:: DATA SHOWN
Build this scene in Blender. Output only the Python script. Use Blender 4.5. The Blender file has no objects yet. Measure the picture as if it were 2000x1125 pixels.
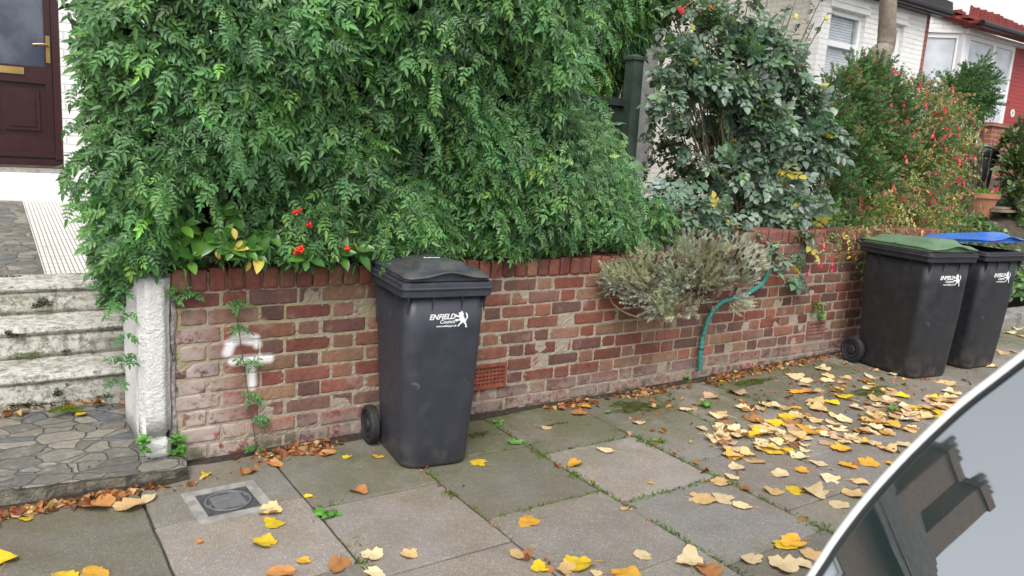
import bpy, bmesh, math, random
import numpy as np
from mathutils import Vector, Matrix
R = math.radians
rnd = random.Random(7)
rng = np.random.default_rng(11)
S = bpy.context.scene
COL = S.collection

# ------------------------------------------------------------------ camera
FPX = 1517.03
YAW, PITCH, ROLL = .60657, .177856, .066365
CAM = np.array([0., -3.53314, 1.5047])
_fw = np.array([math.sin(YAW)*math.cos(PITCH), math.cos(YAW)*math.cos(PITCH), -math.sin(PITCH)])
_r = np.array([math.cos(YAW), -math.sin(YAW), 0.]); _u = np.cross(_r, _fw)
_cr, _sr = math.cos(ROLL), math.sin(ROLL)
RV = _cr*_r + _sr*_u; UV = -_sr*_r + _cr*_u
cd = bpy.data.cameras.new('camera'); cam = bpy.data.objects.new('camera', cd); COL.objects.link(cam)
cd.sensor_width = 36; cd.lens = FPX*36/2000; cd.clip_start = .05; cd.clip_end = 500
cam.matrix_world = Matrix([[RV[0], UV[0], -_fw[0], CAM[0]], [RV[1], UV[1], -_fw[1], CAM[1]], [RV[2], UV[2], -_fw[2], CAM[2]], [0, 0, 0, 1]])
cd.dof.use_dof = True; cd.dof.focus_distance = 4.0; cd.dof.aperture_fstop = 5.6
S.camera = cam
S.render.resolution_x = 1024; S.render.resolution_y = 576

# ------------------------------------------------------------------ light
SUN_EL, SUN_ROT = 52, 215
w = bpy.data.worlds.new('World'); S.world = w; w.use_nodes = True
nt = w.node_tree; bg = nt.nodes['Background']
sky = nt.nodes.new('ShaderNodeTexSky'); sky.sky_type = 'NISHITA'; sky.sun_disc = False
sky.sun_elevation = R(SUN_EL); sky.sun_rotation = R(SUN_ROT); sky.air_density = 1.0; sky.dust_density = 3.0
hs = nt.nodes.new('ShaderNodeHueSaturation'); hs.inputs['Saturation'].default_value = .22
nt.links.new(sky.outputs[0], hs.inputs['Color']); nt.links.new(hs.outputs[0], bg.inputs[0]); bg.inputs[1].default_value = .15
sl = bpy.data.lights.new('sun', 'SUN'); sl.energy = 1.1; sl.angle = R(28); sl.color = (1, .97, .92)
so = bpy.data.objects.new('sun', sl); COL.objects.link(so)
_a = R(SUN_ROT); _e = R(SUN_EL)
so.rotation_euler = Vector((math.sin(_a)*math.cos(_e), math.cos(_a)*math.cos(_e), math.sin(_e))).to_track_quat('Z', 'Y').to_euler()
S.view_settings.view_transform = 'Standard'; S.view_settings.look = 'None'; S.view_settings.gamma = 1
S.view_settings.exposure = 0.78

# ------------------------------------------------------------------ helpers
def _ray(px, py): return _fw + RV*(px-1000)/FPX - UV*(py-562.5)/FPX
def G(px, py, z=0.):
    d = _ray(px, py); t = (z-CAM[2])/d[2]; return CAM+t*d
def W(px, py, y=0.):
    d = _ray(px, py); t = (y-CAM[1])/d[1]; return CAM+t*d
def gz(x):                      # the pavement rises a little to the right
    t = min(max((x-3.3)/2.6, 0), 1); return .045*t*t*(3-2*t) + max(0, x-6)*.012

def tag(o, label=None, cat=None, group=None, kind=None):
    if label: o['label'] = label
    if cat: o['category'] = cat
    if group: o['group'] = group
    if kind: o['kind'] = kind
    return o
def thing(name, label, cat, loc=(0, 0, 0), rz=0, group=None):
    o = bpy.data.objects.new(name, None); COL.objects.link(o); o.location = loc; o.rotation_euler = (0, 0, rz)
    o.empty_display_size = .1
    return tag(o, label, cat, group)
def link(name, me, mat, parent=None, smooth=False):
    o = bpy.data.objects.new(name, me); COL.objects.link(o)
    if mat is not None: me.materials.append(mat)
    if parent is not None: o.parent = parent
    if smooth: me.shade_smooth()
    return o
def frombm(name, bm, mat, parent=None, smooth=False, bev=0, seg=2):
    if bev:
        bmesh.ops.bevel(bm, geom=[e for e in bm.edges if len(e.link_faces) == 2 and e.calc_face_angle(0) > .6], offset=bev, segments=seg, affect='EDGES', profile=.6, clamp_overlap=True)
    bmesh.ops.recalc_face_normals(bm, faces=bm.faces)
    me = bpy.data.meshes.new(name); bm.to_mesh(me); bm.free()
    return link(name, me, mat, parent, smooth)
def bx(bm, x0, x1, y0, y1, z0, z1):
    v = [bm.verts.new(p) for p in ((x0, y0, z0), (x1, y0, z0), (x1, y1, z0), (x0, y1, z0), (x0, y0, z1), (x1, y0, z1), (x1, y1, z1), (x0, y1, z1))]
    for f in ((3, 2, 1, 0), (4, 5, 6, 7), (0, 1, 5, 4), (1, 2, 6, 5), (2, 3, 7, 6), (3, 0, 4, 7)): bm.faces.new([v[i] for i in f])
    return v
def box(name, x0, x1, y0, y1, z0, z1, mat, parent=None, bev=0):
    bm = bmesh.new(); bx(bm, x0, x1, y0, y1, z0, z1); return frombm(name, bm, mat, parent, bev=bev)
def prism(bm, pts, off):        # polygon pts (3-D) extruded by the vector off
    a = [bm.verts.new(p) for p in pts]; b = [bm.verts.new(Vector(p)+Vector(off)) for p in pts]
    bm.faces.new(a); bm.faces.new(b[::-1])
    for i in range(len(a)): bm.faces.new((a[i], b[i], b[(i+1) % len(a)], a[(i+1) % len(a)]))
def tube(bm, pts, rad, n=8, cap=True):
    pts = [Vector(p) for p in pts]; rings = []
    rad = rad if hasattr(rad, '__len__') else [rad]*len(pts)
    up = Vector((.13, .21, .97))
    for i, p in enumerate(pts):
        t = (pts[min(i+1, len(pts)-1)]-pts[max(i-1, 0)]).normalized()
        a = t.cross(up).normalized() if abs(t.dot(up)) < .98 else t.cross(Vector((1, 0, 0))).normalized(); b = t.cross(a)
        rings.append([bm.verts.new(p+(a*math.cos(k*2*math.pi/n)+b*math.sin(k*2*math.pi/n))*rad[i]) for k in range(n)])
    for r0, r1 in zip(rings, rings[1:]):
        for k in range(n): bm.faces.new((r0[k], r0[(k+1) % n], r1[(k+1) % n], r1[k]))
    if cap: bm.faces.new(rings[0][::-1]); bm.faces.new(rings[-1])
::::
= AIM =
Using the data above, write out every line exactly, leaving the images behind.

= OUTPUT =
Build this scene in Blender. Output only the Python script. Use Blender 4.5. The Blender file has no objects yet. Measure the picture as if it were 2000x1125 pixels.
import bpy, bmesh, math, random
import numpy as np
from mathutils import Vector, Matrix
R = math.radians
rnd = random.Random(7)
rng = np.random.default_rng(11)
S = bpy.context.scene
COL = S.collection

# ------------------------------------------------------------------ camera
FPX = 1517.03
YAW, PITCH, ROLL = .60657, .177856, .066365
CAM = np.array([0., -3.53314, 1.5047])
_fw = np.array([math.sin(YAW)*math.cos(PITCH), math.cos(YAW)*math.cos(PITCH), -math.sin(PITCH)])
_r = np.array([math.cos(YAW), -math.sin(YAW), 0.]); _u = np.cross(_r, _fw)
_cr, _sr = math.cos(ROLL), math.sin(ROLL)
RV = _cr*_r + _sr*_u; UV = -_sr*_r + _cr*_u
cd = bpy.data.cameras.new('camera'); cam = bpy.data.objects.new('camera', cd); COL.objects.link(cam)
cd.sensor_width = 36; cd.lens = FPX*36/2000; cd.clip_start = .05; cd.clip_end = 500
cam.matrix_world = Matrix([[RV[0], UV[0], -_fw[0], CAM[0]], [RV[1], UV[1], -_fw[1], CAM[1]], [RV[2], UV[2], -_fw[2], CAM[2]], [0, 0, 0, 1]])
cd.dof.use_dof = True; cd.dof.focus_distance = 4.0; cd.dof.aperture_fstop = 5.6
S.camera = cam
S.render.resolution_x = 1024; S.render.resolution_y = 576

# ------------------------------------------------------------------ light
SUN_EL, SUN_ROT = 52, 215
w = bpy.data.worlds.new('World'); S.world = w; w.use_nodes = True
nt = w.node_tree; bg = nt.nodes['Background']
sky = nt.nodes.new('ShaderNodeTexSky'); sky.sky_type = 'NISHITA'; sky.sun_disc = False
sky.sun_elevation = R(SUN_EL); sky.sun_rotation = R(SUN_ROT); sky.air_density = 1.0; sky.dust_density = 3.0
hs = nt.nodes.new('ShaderNodeHueSaturation'); hs.inputs['Saturation'].default_value = .22
nt.links.new(sky.outputs[0], hs.inputs['Color']); nt.links.new(hs.outputs[0], bg.inputs[0]); bg.inputs[1].default_value = .15
sl = bpy.data.lights.new('sun', 'SUN'); sl.energy = 1.1; sl.angle = R(28); sl.color = (1, .97, .92)
so = bpy.data.objects.new('sun', sl); COL.objects.link(so)
_a = R(SUN_ROT); _e = R(SUN_EL)
so.rotation_euler = Vector((math.sin(_a)*math.cos(_e), math.cos(_a)*math.cos(_e), math.sin(_e))).to_track_quat('Z', 'Y').to_euler()
S.view_settings.view_transform = 'Standard'; S.view_settings.look = 'None'; S.view_settings.gamma = 1
S.view_settings.exposure = 0.78

# ------------------------------------------------------------------ helpers
def _ray(px, py): return _fw + RV*(px-1000)/FPX - UV*(py-562.5)/FPX
def G(px, py, z=0.):
    d = _ray(px, py); t = (z-CAM[2])/d[2]; return CAM+t*d
def W(px, py, y=0.):
    d = _ray(px, py); t = (y-CAM[1])/d[1]; return CAM+t*d
def gz(x):                      # the pavement rises a little to the right
    t = min(max((x-3.3)/2.6, 0), 1); return .045*t*t*(3-2*t) + max(0, x-6)*.012

def tag(o, label=None, cat=None, group=None, kind=None):
    if label: o['label'] = label
    if cat: o['category'] = cat
    if group: o['group'] = group
    if kind: o['kind'] = kind
    return o
def thing(name, label, cat, loc=(0, 0, 0), rz=0, group=None):
    o = bpy.data.objects.new(name, None); COL.objects.link(o); o.location = loc; o.rotation_euler = (0, 0, rz)
    o.empty_display_size = .1
    return tag(o, label, cat, group)
def link(name, me, mat, parent=None, smooth=False):
    o = bpy.data.objects.new(name, me); COL.objects.link(o)
    if mat is not None: me.materials.append(mat)
    if parent is not None: o.parent = parent
    if smooth: me.shade_smooth()
    return o
def frombm(name, bm, mat, parent=None, smooth=False, bev=0, seg=2):
    if bev:
        bmesh.ops.bevel(bm, geom=[e for e in bm.edges if len(e.link_faces) == 2 and e.calc_face_angle(0) > .6], offset=bev, segments=seg, affect='EDGES', profile=.6, clamp_overlap=True)
    bmesh.ops.recalc_face_normals(bm, faces=bm.faces)
    me = bpy.data.meshes.new(name); bm.to_mesh(me); bm.free()
    return link(name, me, mat, parent, smooth)
def bx(bm, x0, x1, y0, y1, z0, z1):
    v = [bm.verts.new(p) for p in ((x0, y0, z0), (x1, y0, z0), (x1, y1, z0), (x0, y1, z0), (x0, y0, z1), (x1, y0, z1), (x1, y1, z1), (x0, y1, z1))]
    for f in ((3, 2, 1, 0), (4, 5, 6, 7), (0, 1, 5, 4), (1, 2, 6, 5), (2, 3, 7, 6), (3, 0, 4, 7)): bm.faces.new([v[i] for i in f])
    return v
def box(name, x0, x1, y0, y1, z0, z1, mat, parent=None, bev=0):
    bm = bmesh.new(); bx(bm, x0, x1, y0, y1, z0, z1); return frombm(name, bm, mat, parent, bev=bev)
def prism(bm, pts, off):        # polygon pts (3-D) extruded by the vector off
    a = [bm.verts.new(p) for p in pts]; b = [bm.verts.new(Vector(p)+Vector(off)) for p in pts]
    bm.faces.new(a); bm.faces.new(b[::-1])
    for i in range(len(a)): bm.faces.new((a[i], b[i], b[(i+1) % len(a)], a[(i+1) % len(a)]))
def tube(bm, pts, rad, n=8, cap=True):
    pts = [Vector(p) for p in pts]; rings = []
    rad = rad if hasattr(rad, '__len__') else [rad]*len(pts)
    up = Vector((.13, .21, .97))
    for i, p in enumerate(pts):
        t = (pts[min(i+1, len(pts)-1)]-pts[max(i-1, 0)]).normalized()
        a = t.cross(up).normalized() if abs(t.dot(up)) < .98 else t.cross(Vector((1, 0, 0))).normalized(); b = t.cross(a)
        rings.append([bm.verts.new(p+(a*math.cos(k*2*math.pi/n)+b*math.sin(k*2*math.pi/n))*rad[i]) for k in range(n)])
    for r0, r1 in zip(rings, rings[1:]):
        for k in range(n): bm.faces.new((r0[k], r0[(k+1) % n], r1[(k+1) % n], r1[k]))
    if cap: bm.faces.new(rings[0][::-1]); bm.faces.new(rings[-1])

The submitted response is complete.